The C20 saw changes in the way meeting houses were used which influenced their design and layout. In 1896 it was decided to unite men’s and women’s business, so separate rooms were no longer needed, whilst from the mid-1920s ministers were not recorded, and consequently stands were rarely provided in new buildings. Seating was therefore rearranged without reference to the stand, with moveable chairs set in concentric circles becoming the norm in smaller meeting houses. By the interwar years, there was a shift towards more flexible internal planning, together with the provision of additional rooms for purposes other than worship, reflecting the meeting house’s community role – the need for greater contact with other Christians and a more active contribution within the wider world had been an increasing concern since the 1890s. Traditional styles continued to be favoured, from grander Classical buildings in urban centres to local examples in domestic neo-Georgian.

The important Quaker preachers John Audland (about 1630-1664) and John Camm (1605-1657) arrived in Banbury in 1654, where they were hosted by local merchant Edward Vivers. Anne Audland (1627-1705) and Mabel Camm (1605?-1692) with Thomas Robinson held a further meeting in Banbury where they were assaulted and charged with blasphemy. During her time in the town, which included a period of imprisonment, Anne ‘convinced’ numerous people of the Society of Friends’ message and from then on Quakerism flourished there.

Land to the north-west corner of Horse Fair was purchased for a Quaker burial ground, and in 1657 James Wagstaffe built a temporary meeting house behind the Flower-de-Luce Inn on Broad Street. By the mid-1660s a meeting house had been built at the burial ground and a women’s business room was added on a plot bought in 1681. A new main meeting house replacing the mid-C17 building was built in stone in 1749-1751, largely funded by Benjamin Kidd (1693-1751), and the burial ground was extended in 1815. An entrance porch was added in about 1820.

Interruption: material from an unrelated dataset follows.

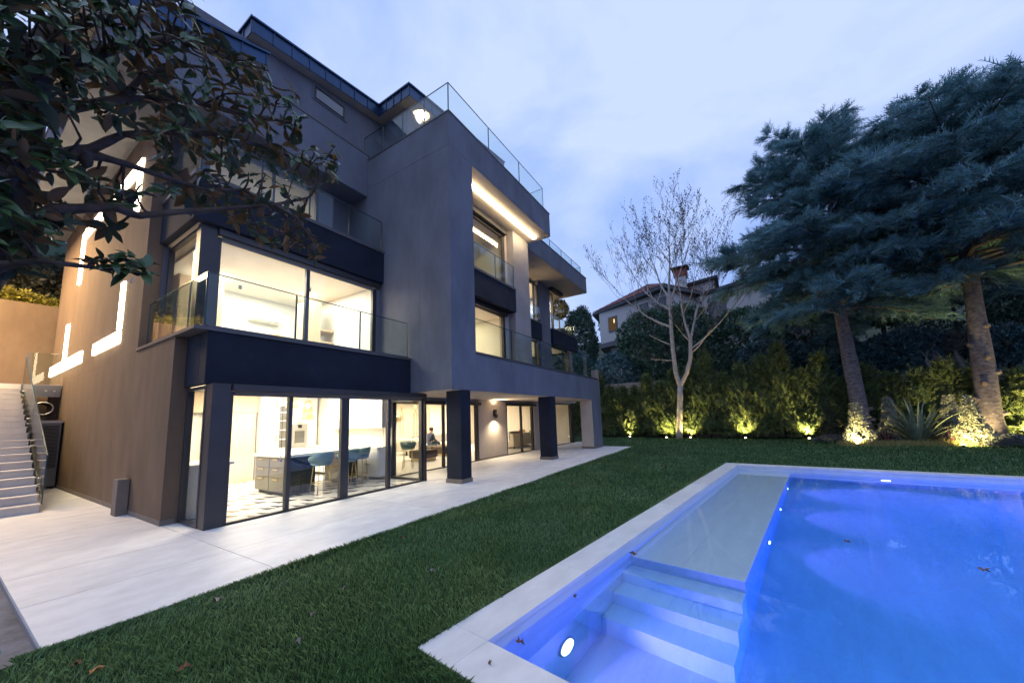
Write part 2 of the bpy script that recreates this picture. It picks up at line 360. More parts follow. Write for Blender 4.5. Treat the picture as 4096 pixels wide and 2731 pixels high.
def scatter(P, D, S, tv, tf, rng, roll=None, up=None):
    """copies of template (tv, tf) at points P along directions D with sizes S -> V, F"""
    P = np.asarray(P, float); D = np.asarray(D, float); n = len(P)
    D = D / (np.linalg.norm(D, axis=1, keepdims=True) + 1e-9)
    U = np.tile(np.array([0, 0, 1.0]), (n, 1)) if up is None else np.asarray(up, float)
    U = U + rng.normal(0, 0.08 if roll is None else roll, (n, 3))
    Y = np.cross(U, D); Y /= (np.linalg.norm(Y, axis=1, keepdims=True) + 1e-9)
    Z = np.cross(D, Y)
    M = np.stack([D, Y, Z], axis=2)
    S = np.broadcast_to(np.asarray(S, float), (n,))
    V = P[:, None, :] + np.einsum('nij,kj->nki', M, tv) * S[:, None, None]
    F = (tf[None, :, :] + (np.arange(n) * len(tv))[:, None, None]).reshape(-1, tf.shape[1])
    return V.reshape(-1, 3), F

def join(parts):
    vs, fs, k = [], [], 0
    for v, f in parts:
        vs.append(v); fs.append(f + k); k += len(v)
    return np.concatenate(vs), np.concatenate(fs)

def spray_template(rng, n=9, w=0.07, ang=0.75, droop=0.0, thick=0.10, up=0.0):
    v, f = [], []
    def tri(a, b, c):
        k = len(v); v.extend([a, b, c]); f.append((k, k + 1, k + 2))
    tri((0, -w * 0.5, 0), (0, w * 0.5, 0), (1.0, 0, -droop))
    for i in range(n):
        t = 0.1 + 0.8 * i / (n - 1); s = 1 if i % 2 else -1
        L = 0.5 * (1 - 0.6 * t) * rng.uniform(0.8, 1.2); a = ang * rng.uniform(0.8, 1.2)
        x0 = t; z0 = -droop * t * t
        dx, dy, dz = L * math.cos(a), s * L * math.sin(a), rng.uniform(-thick, thick) + up * L - droop * 0.4 * L
        tri((x0 - w * 0.5, 0, z0), (x0 + w * 0.5, 0, z0), (x0 + dx, dy, z0 + dz))
    return np.array(v, float), np.array(f, int)

def leaf_template(fold=0.15, w=0.4):
    v = [(0, 0, 0), (0.45, w * 0.5, fold), (1, 0, -0.05), (0.45, -w * 0.5, fold)]
    return np.array(v, float), np.array([(0, 1, 2), (0, 2, 3)], int)

def clump_template(rng, n=7, w=0.45, spread=1.0):
    tv, tf = leaf_template(0.08, w); P = np.zeros((n, 3)); 
    D = rng.normal(0, 1, (n, 3)); D[:, 0] = np.abs(D[:, 0]) * 0.8 + 0.2; P = rng.normal(0, 0.16 * spread, (n, 3))
    return scatter(P, D, rng.uniform(0.5, 0.8, n), tv, tf, rng, roll=0.6)

def area(name, loc, sx, sy, energy, col, rot=(0, 0, 0), parent=None, spread=180):
    l = bpy.data.lights.new(name, 'AREA'); l.shape = 'RECTANGLE'; l.size = sx; l.size_y = sy; l.energy = energy; l.color = col; l.spread = R(spread)
    o = bpy.data.objects.new(name, l); COL.objects.link(o); o.rotation_euler = rot
    o.location = loc if parent is None else Vector(loc) - wloc(parent)
    if parent is not None: o.parent = parent
    return o
def spot(name, loc, target, energy, col, cone=70, blend=0.6, parent=None, rad=0.03):
    l = bpy.data.lights.new(name, 'SPOT'); l.energy = energy; l.color = col; l.spot_size = R(cone); l.spot_blend = blend; l.shadow_soft_size = 0.0
    o = bpy.data.objects.new(name, l); COL.objects.link(o)
    d = Vector(target) - Vector(loc); o.rotation_euler = d.to_track_quat('-Z', 'Y').to_euler()
    o.location = loc if parent is None else Vector(loc) - wloc(parent)
    if parent is not None: o.parent = parent
    return o
def copy_tree(o, parent=None):
    c = o.copy(); COL.objects.link(c)
    if parent is not None: c.parent = parent
    for ch in o.children: copy_tree(ch, c)
    return c
WARM = (1.0, 0.80, 0.55); WARM2 = (1.0, 0.72, 0.38)
# ================================================================== GROUND
TH = -0.14429
PUX = (math.cos(TH), math.sin(TH)); PUY = (-math.sin(TH), math.cos(TH)); PA = (2.043, 2.190)
def PW(s, t):   # pool coordinates: s along the long edge, t towards -y
    return (PA[0] + s * PUX[0] - t * PUY[0], PA[1] + s * PUX[1] - t * PUY[1])
PL, PWD = 11.60, 9.4
def sheet_with_hole(mb, outer, inner, z):
    k = len(mb.v); mb.v += [(x, y, z) for x, y in outer] + [(x, y, z) for x, y in inner]
    for i in range(4):
        j = (i + 1) % 4; mb.face((k + i, k + j, k + 4 + j, k + 4 + i))
hole = [PW(0.2, PWD - 0.2), PW(PL - 0.2, PWD - 0.2), PW(PL - 0.2, 0.2), PW(0.2, 0.2)]
g = MB(); sheet_with_hole(g, [(-400, -400), (400, -400), (400, 400), (-400, 400)], hole, -0.075); g.build('ground', SOIL, kind='structure')
hole2 = [PW(0.1, PWD - 0.1), PW(PL - 0.1, PWD - 0.1), PW(PL - 0.1, 0.1), PW(0.1, 0.1)]
g = MB(); sheet_with_hole(g, [(-6, -22), (30, -22), (19.0, 4.76), (-6, 4.76)], hole2, -0.035)
g.quad((19.0, 4.76, -0.035), (30, -22, -0.035), (31, 14, -0.035), (19.0, 14, -0.035)); g.build('lawn', TURF, kind='structure')

# patio of large travertine slabs
g = MB(); g.box(0.62, 18.95, 4.80, 8.0, -0.09, -0.035); g.box(-6, 2.3, 7.98, 22.5, -0.09, -0.034); g.box(2.3, 7.5, 7.98, 9.2, -0.09, -0.034); g.box(7.5, 22.2, 8.0, 9.2, -0.09, -0.036)
patio = g.build('patio', GROUT, kind='structure')
rnd = random.Random(11)
def pave(xs, ys):
    for i in range(len(xs) - 1):
        for j in range(len(ys) - 1):
            d = rnd.uniform(-0.0012, 0.0012)
            o = MB().box(xs[i] + 0.004, xs[i + 1] - 0.004, ys[j] + 0.004, ys[j + 1] - 0.004, -0.034, 0.0 + d).build('paving_slab', TRAV, patio)
pave([0.62, 2.30, 5.20, 8.10, 11.0, 13.9, 16.8, 18.95], [4.78, 6.05, 7.32, 7.62])
pave([0.62, 2.30], [7.62, 9.9, 12.2, 14.5, 16.8]); pave([-5.9, -2.6, 0.62], [7.62, 9.9, 12.2, 14.5, 16.8])
pave([-5.9, 2.30], [16.8, 22.4])
pave([2.30, 2.55], [7.62, 8.75]); pave([7.45, 8.1, 11.0, 13.9, 16.8, 19.4, 22.0], [7.62, 9.02])

# ================================================================== POOL
pool = bpy.data.objects.new('pool', None); COL.objects.link(pool); pool.location = (PA[0], PA[1], 0); pool.rotation_euler = (0, 0, TH); pool['kind'] = 'structure'
def PB(s0, s1, t0, t1, z0, z1, name, m, **k):    # box in pool coordinates
    return MB().box(s0, s1, -t1, -t0, z0, z1).build(name, m, pool, local=True, **k)
cw = 0.37
def coping(s0, s1, t0, t1):
    PB(s0 + .0015, s1 - .0015, t0 + .0015, t1 - .0015, -0.05, rnd.uniform(-.001, .001), 'coping_slab', COPE, bevel=0.004)
cs = [0, 0.37, 1.87, 3.0, 4.13, 5.25, 6.4, 7.5, 8.65, 9.75, 10.6, PL]
for i in range(len(cs) - 1): coping(cs[i], cs[i + 1], 0, cw)
ts = [cw, 1.35, 2.5, 3.6, 4.75, 5.9, 7.05, 8.2, PWD]
for i in range(len(ts) - 1): coping(0, cw, ts[i], ts[i + 1]); coping(PL - cw, PL, ts[i], ts[i + 1])
PB(0.372, PL - .372, PWD - cw, PWD - .002, -0.05, 0, 'coping_slab', COPE)
# basin walls (facing tiles), floor, shelf and steps
DZ = -1.42
for i in range(len(cs) - 1):
    a, b = max(cs[i], 0.352), min(cs[i + 1], PL - 0.352)
    if b - a > 0.05: PB(a + .001, b - .001, 0.30, 0.352, -0.62, -0.051, 'wall_tile', POOLST); PB(a + .001, b - .001, 0.30, 0.3505, DZ - 0.1, -0.622, 'wall_tile', POOLST)
for i in range(len(ts) - 1):
    for (a, b) in ((0.30, 0.352), (PL - 0.352, PL - 0.30)):
        PB(a, b, ts[i] + .001, ts[i + 1] - .001, -0.62, -0.051, 'wall_tile', POOLST); PB(a, b, ts[i] + .001, ts[i + 1] - .001, DZ - 0.1, -0.622, 'wall_tile', POOLST)
PB(0.3, PL - .3, PWD - 0.35, PWD - .30, DZ - .1, -0.051, 'wall_tile', POOLST)
for i in range(4):
    for j in range(4):
        PB(0.36 + 2.72 * i, 0.3592 + 2.72 * (i + 1), 0.352 + 2.17 * j, 0.3512 + 2.17 * (j + 1), DZ - 0.05, DZ, 'floor_tile', POOLST)
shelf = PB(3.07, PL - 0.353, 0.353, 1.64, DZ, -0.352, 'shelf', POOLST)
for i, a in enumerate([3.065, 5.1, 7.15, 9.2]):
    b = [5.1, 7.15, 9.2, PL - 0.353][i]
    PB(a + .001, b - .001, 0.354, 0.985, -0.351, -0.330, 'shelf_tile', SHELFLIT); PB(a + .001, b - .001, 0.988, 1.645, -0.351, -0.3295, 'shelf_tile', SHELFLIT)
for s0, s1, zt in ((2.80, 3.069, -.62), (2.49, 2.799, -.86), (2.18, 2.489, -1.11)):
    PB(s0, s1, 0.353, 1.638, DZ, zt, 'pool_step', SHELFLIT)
w = MB(); w.prism([PW(0.3505, PWD - 0.349), PW(PL - 0.3505, PWD - 0.349), PW(PL - 0.3505, 0.3505), PW(0.3505, 0.3505)], DZ - 0.02, -0.14)
w.build('pool_water', WATER, kind='structure')
# underwater lamps
def pool_lamp(s, t, z, axis, r, label, energy, tgt, col, group=None, cone=110):
    x, y = PW(s, t)
    th = empty('pool_lamp', (x, y, z), label, 'pool light', group, rz=TH + axis)
    ring = MB(); ring.tube([(-0.03, 0, 0), (0.012, 0, 0)], [r * 1.25, r * 1.25], 20); ring.build('lamp_ring', STEEL, th, local=True)
    lens = MB(); lens.tube([(0.0125, 0, 0), (0.02, 0, 0), (0.026, 0, 0)], [r, r * 0.97, r * 0.6], 20); lens.build('lens', POOLE, th, local=True)
    tx, ty = PW(*tgt[:2])
    dx, dy = math.cos(TH + axis) * 0.09, math.sin(TH + axis) * 0.09
    lp = spot('lamp', (x + dx, y + dy, z), (tx, ty, tgt[2]), energy, col, cone, 0.9, rad=0.05)
    return th
BLU = (0.085, 0.165, 1.0); VIO = (0.42, 0.18, 1.0)
GP = 'underwater pool lamps'
pool_lamp(9.58, 1.645, -1.05, -math.pi / 2, 0.055, 'small lit pool lamp on the shelf side, farthest from the steps', 170, (9.7, 5, -1.1), VIO, GP)
pool_lamp(7.36, 1.645, -0.99, -math.pi / 2, 0.055, 'small lit pool lamp on the shelf side, the middle one of three', 170, (7.5, 5, -1.1), VIO, GP)
pool_lamp(5.22, 1.645, -0.95, -math.pi / 2, 0.055, 'small lit pool lamp on the shelf side, nearest the steps', 170, (5.3, 5, -1.1), VIO, GP)
pool_lamp(1.45, 0.352, -0.97, -math.pi / 2, 0.10, 'large bright round pool lamp beside the pool steps', 240, (1.5, 4.0, -1.0), VIO, GP, 150)
pool_lamp(PL - .352, 3.55, -0.62, math.pi, 0.09, 'bright pool lamp in the far wall nearer the shelf', 330, (4, 3.55, -0.9), VIO, GP, 130)
pool_lamp(PL - .352, 5.75, -0.62, math.pi, 0.09, 'bright pool lamp in the far wall farther from the shelf', 330, (4, 5.75, -0.9), VIO, GP, 130)
pool_lamp(0.352, 4.2, -0.5, 0.0, 0.09, 'added unseen pool lamp under the near coping, out of the step corner', 250, (7, 4.2, -0.6), BLU, GP, 160)  # added out of view, with the next one, to turn the water blue
pool_lamp(0.352, 7.0, -0.5, 0.0, 0.09, 'added unseen pool lamp under the near coping by the outer corner', 250, (7, 7.0, -0.6), BLU, GP, 160)
for k_, nm_ in enumerate(('first', 'second', 'third', 'fourth', 'fifth', 'sixth')):
    pool_lamp(1.2 + 1.8 * k_, PWD - .352, -0.5, math.pi / 2, 0.09, nm_ + ' added unseen pool lamp from the near coping in the wall opposite the shelf', 450, (1.2 + 1.8 * k_, 2, -0.55), BLU, GP, 165)  # row of lamps added out of view for an even blue pool floor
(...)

Mid-C19 alterations included the reduction of the meeting house gallery, leaving a single gallery to the west, and the relocation of the Elders’ Stand from the meeting house's north wall to the east. It is likely that the corridor connecting the main meeting house to the women’s business room was added at that time. A small plot to the north of the meeting house was bought in 1868: ancillary buildings in that area date to 1872 and were improved and extended during works carried out in 1906. A kitchen was introduced in 1970 when other works costing £3,300 were completed under the instruction of H Godwin Arnold, architect. Solid-fuel stoves were removed along with the chimneys.

Reasons for Listing


Banbury Meeting House, situated on Horse Fair, is listed at Grade II for the following principal reasons:

Architectural interest:

* as a C17 and C18 Quaker meeting house in a vernacular style and constructed in local materials, typifying the modest nature of these buildings for worship;
* the Elders’ stand, gallery and other historic fabric preserved in the interior, and the suite of components including the former women’s business room, provide evidence for the division of space and internal arrangements typical for earlier Quaker meeting houses.

Historic interest:

* as a purpose-built Quaker meeting house, standing in an attached burial ground dating to the mid-C17.

Group value:

* with the Grade II-listed wall approximately 25m to the south of the meeting house, Church Hall, Church House, ELT Banbury, and numerous other listed buildings fronting Horse Fair including the Grade I-listed Church of St Mary.